Leave out the pictures and retype only the lines from the opening line to the line that holds "insole_word(sh, .0075, .066, -.018)", both ends included.

__SUPPLIED MATERIAL__
— Start —
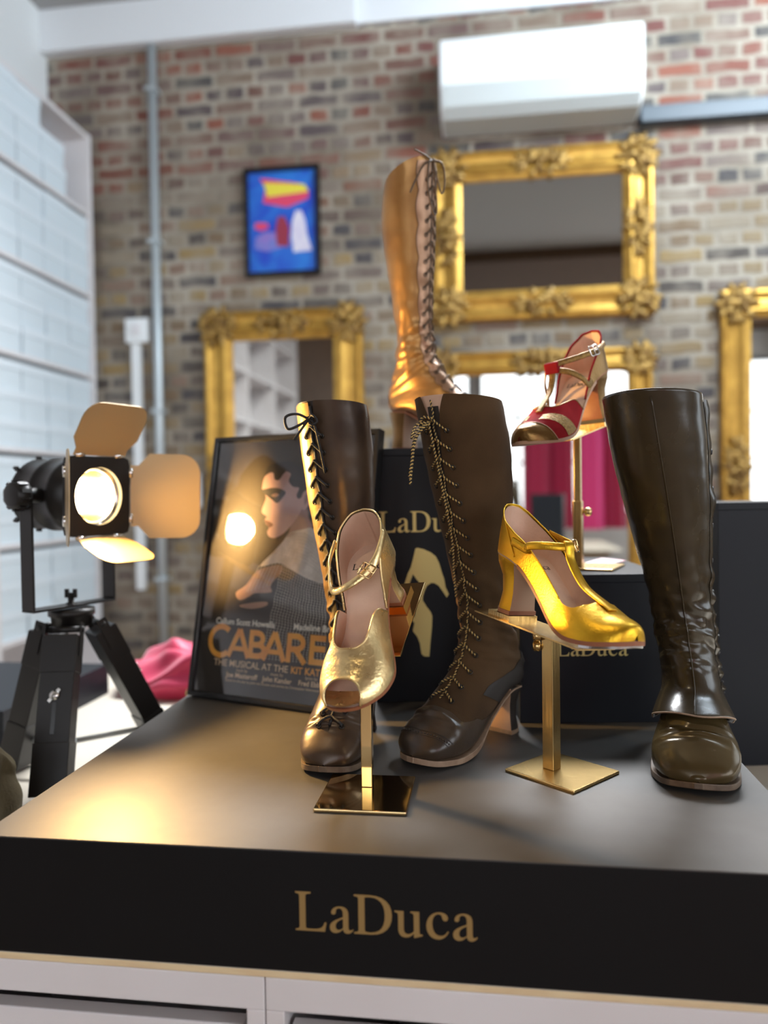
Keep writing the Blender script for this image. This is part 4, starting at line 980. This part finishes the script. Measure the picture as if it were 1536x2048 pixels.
c1 = [last(.255, PI - ph(.255, .021), .0016), last(.32, PI - ph(.32, .024), .0024), Vector((.074, -.0272, .0865)), Vector((.092, -.021, .090)), Vector((.109, -.005, .0915)), Vector((.107, .010, .092)), Vector((.088, .023, .093)), last(.24, ph(.24, .030), .003)]
n1 = [Vector((0, -1, .1)), Vector((.1, -1, .1)), Vector((.3, -1, .2)), Vector((.6, -.8, .3)), Vector((1, -.1, .4)), Vector((.8, .5, .4)), Vector((.4, .9, .3)), Vector((0, 1, .1))]
strap(c1, n1, .0095).build('ankle_strap', MT['gold_yellow'], sh)
c2 = [last(.735, PI / 2, .0020), last(.69, PI / 2, .0022), Vector((.143, 0, .0535)), Vector((.1165, .001, .077)), Vector((.1105, .001, .093)), Vector((.106, .001, .0970))]
n2 = [Vector((.5, 0, 1)), Vector((.6, 0, 1)), Vector((1, 0, .7)), Vector((1, 0, .6)), Vector((1, 0, .3)), Vector((.2, 0, 1))]
strap(c2, n2, .013).build('t_bar', MT['gold_yellow'], sh)
buckle(sh, Vector((.1035, .0145, .0925)), Vector((-.5, .8, 0)), Vector((.5, .8, .4)), .013, .012, 'brass_polished')
rim(sh, [last(.18 + .10 * i / 10, PI - ph(.18 + .1 * i / 10, .040 - .034 * (i / 10) ** 1.2), .0018) for i in range(11)][:], .0008, 'gold_yellow', 'seam')
insole_word(sh, .0075, .066, -.018)

# --- red and bronze shoe on the tall brass stand
M_r = pose((.179, 1.225, 1.463), rad(-128), rad(15), rad(2), 1.01)
sh = thing('cross_strap_shoe', 'dark red suede and bronze cross-strap heeled shoe on the tall brass stand', 'shoe', matrix=M_r)
shoe_base(sh, MT['heel_peach'], (MT['bronze_leather'], MT['tan_sole'], MT['dark_suede']))
top = lambda u: lin([(0, .058), (.08, .056), (.18, .044), (.28, .024), (.36, .008), (.40, .003)], u)
w_, edge = wall(top, 0, .40); w_.build('counter', MT['bronze_leather'], sh)
w_, _ = wall(lambda u: max(top(u) - .0008, .003), 0, .40, off=-.0007); w_.build('lining', MT['peach'], sh)
rim(sh, edge, .0015, 'red_suede')
ub = lambda p: .605 - .165 * sstep(.25, 1.3, abs(p - PI / 2))
surf(lambda i, j: last(ub(PI * j) + (.9995 - ub(PI * j)) * i, PI * j, .0012), 40, 40).build('vamp', MT['red_suede'], sh, weld=.0001)
surf(lambda i, j: last(ub(PI * j) + (.75 - ub(PI * j)) * i, PI * j, -.0006), 20, 40).build('vamp_lining', MT['peach'], sh)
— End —
__SOLUTION__
Keep writing the Blender script for this image. This is part 4, starting at line 980. This part finishes the script. Measure the picture as if it were 1536x2048 pixels.
c1 = [last(.255, PI - ph(.255, .021), .0016), last(.32, PI - ph(.32, .024), .0024), Vector((.074, -.0272, .0865)), Vector((.092, -.021, .090)), Vector((.109, -.005, .0915)), Vector((.107, .010, .092)), Vector((.088, .023, .093)), last(.24, ph(.24, .030), .003)]
n1 = [Vector((0, -1, .1)), Vector((.1, -1, .1)), Vector((.3, -1, .2)), Vector((.6, -.8, .3)), Vector((1, -.1, .4)), Vector((.8, .5, .4)), Vector((.4, .9, .3)), Vector((0, 1, .1))]
strap(c1, n1, .0095).build('ankle_strap', MT['gold_yellow'], sh)
c2 = [last(.735, PI / 2, .0020), last(.69, PI / 2, .0022), Vector((.143, 0, .0535)), Vector((.1165, .001, .077)), Vector((.1105, .001, .093)), Vector((.106, .001, .0970))]
n2 = [Vector((.5, 0, 1)), Vector((.6, 0, 1)), Vector((1, 0, .7)), Vector((1, 0, .6)), Vector((1, 0, .3)), Vector((.2, 0, 1))]
strap(c2, n2, .013).build('t_bar', MT['gold_yellow'], sh)
buckle(sh, Vector((.1035, .0145, .0925)), Vector((-.5, .8, 0)), Vector((.5, .8, .4)), .013, .012, 'brass_polished')
rim(sh, [last(.18 + .10 * i / 10, PI - ph(.18 + .1 * i / 10, .040 - .034 * (i / 10) ** 1.2), .0018) for i in range(11)][:], .0008, 'gold_yellow', 'seam')
insole_word(sh, .0075, .066, -.018)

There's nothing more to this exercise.